Accounting for Saving in Custom Duty on Import of Machinery
Facts of the Case:
The Company has imported machinery without payment of import or custom duty under Export Promotion Council Guarantee scheme. The company is obliged to make exports of certain amount, say Rs.1000 within next 7 years, otherwise the benefit of import duty availed will have to be repaid back. The company has given guarantee to EPC to this effect. Probably, the company is confident that it will make exports of the amount stipulated in the agreement with EPC.
Say, import duty saved is Rs.100 and export obligations are Rs.1000 to be fulfilled in 7 years.
Issue/Query:
1. Whether the benefit availed in form of import duty would be treated as government grant to be recognised under Ind AS-20?
2.What would be the journal entries at initial recognition?

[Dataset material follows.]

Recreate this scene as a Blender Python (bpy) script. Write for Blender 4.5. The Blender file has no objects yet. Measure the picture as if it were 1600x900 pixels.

Whether import duty saved is added to the cost of machinery and corresponding deferred income to be shown as liability?
3. What would be Journal Entries at the end of 1st year in which the company has achieved export turnover of Rs.200?
Response
On recognition, the company shall debit Machinery and credit Deferred Government Grant for Rs.100
At end of reporting period, the company shall debit Deferred Government Grant and credit Export Incentive for Rs.20.
Basis for Response:
Paragraph 3 of Ind AS 20, Accounting for Government Grants and Disclosure of Government Assistance, defines “Grants related to assets” as under:
“Grants related to assets are government grants whose primary condition is that an entity qualifying for them should purchase, construct or otherwise acquire long-term assets. Subsidiary conditions may also be attached restricting the type or location of the assets or the periods during which they are to be acquired or held.”
Paragraph 3 of Ind AS 20, Accounting for Government Grants and Disclosure of Government Assistance, defines “Grants related to income” as under:
“Grants related to income are government grants other than those related to assets.”
In the given case, the company is required to import and also export the goods manufactured from use of that imported machine. Thus, there are two primary conditions. The grant in the form of saving of import duty becomes repayable if the export obligation is not fulfilled. Therefore, the grant is not related to assets. Accordingly, the grant is related to income.
The company shall present the saving in import duty as deferred government grant. The company shall recognise export incentive as and when the company satisfies the export obligation. The outstanding amount reflects the amount of import duty that is refundable at any point in time. As the company has fulfilled exports of the value of Rs.200 out of total value of Rs.1000, the company shall recognise export incentive as other income for Rs.20 out of total import duty saved of Rs.100. To make the financial statements understandable, the company shall disclose in notes the relation between satisfaction of export obligation and the movement of deferred government grant.